Tradurre questo stile chiedeva altrettanta abnegazione: per non tradire l’ossessiva esattezza del lessico, per mimare con uguale tenuta l’intensità della dizione. Leopoldo Carra c’è quasi sempre riuscito, e l’ammirazione per il suo lavoro non è intaccata, nel testo, da qualche minima imprecisione. Invece stona, fuori testo, la postilla, che dichiara nel titolo, con snobismo che si direbbe neocrociano, «la superfluità delle note al piede». Il traduttore sembra appropriarsi degli argomenti di don Benedetto contro i cercatori di fonti ariostesche, rivendicando a Vite minuscole un’alchimia stilistica capace di generare una «lega senza scorie», e di rendere perciò superflue le agnizioni intertestuali. In realtà, se è vero che anche Borges conta fra i modelli di Michon, solo nel dialogo ininterrotto con l’intera enciclopedia della letteratura occidentale, in specie modernista, può balenare, precario e ipotetico, il senso del libro; e solo un sobrio e puntuale apparato di note può conferire allo scrittore il rango che gli compete: quello del classico.
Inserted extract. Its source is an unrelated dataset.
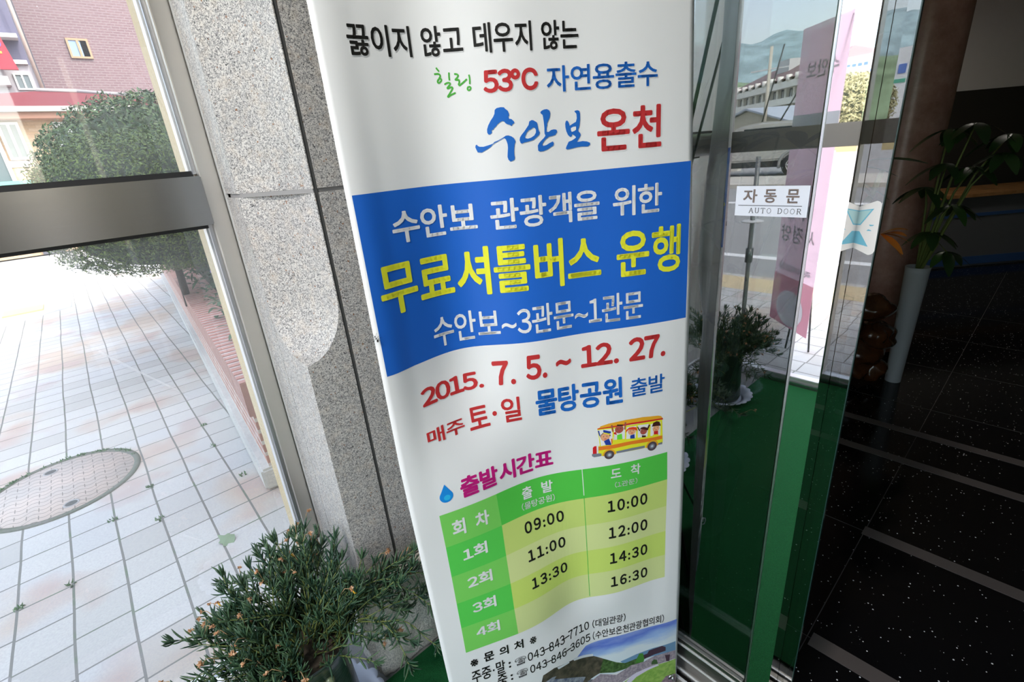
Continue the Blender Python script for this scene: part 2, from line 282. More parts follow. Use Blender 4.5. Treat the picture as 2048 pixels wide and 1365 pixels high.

Lo sapeva bene, a suo modo, l’emulo migliore di Vite minuscole, l’italiano Davide Orecchio: nelle sei «biografie infedeli» che compongono il suo notevolissimo Città distrutte (Gaffi, 2012), a corredo del racconto romanzato della vita di persone reali, dispiega infatti una cospicua annotazione d’autore. Né per ingenuo scrupolo documentario, né all’opposto per confondere realtà e finzione, ma per rendere anche graficamente evidente l’inevitabile compenetrazione di vita vera e immaginazione, di storia e letteratura; e per ribadire l’insufficienza ontologica dell’una e dell’altra: dell’esistenza che non accede alla parola, dell’opera che non è carne, sangue, vita – e questa è anche la lezione, d’inalterata attualità, di Vite minuscole.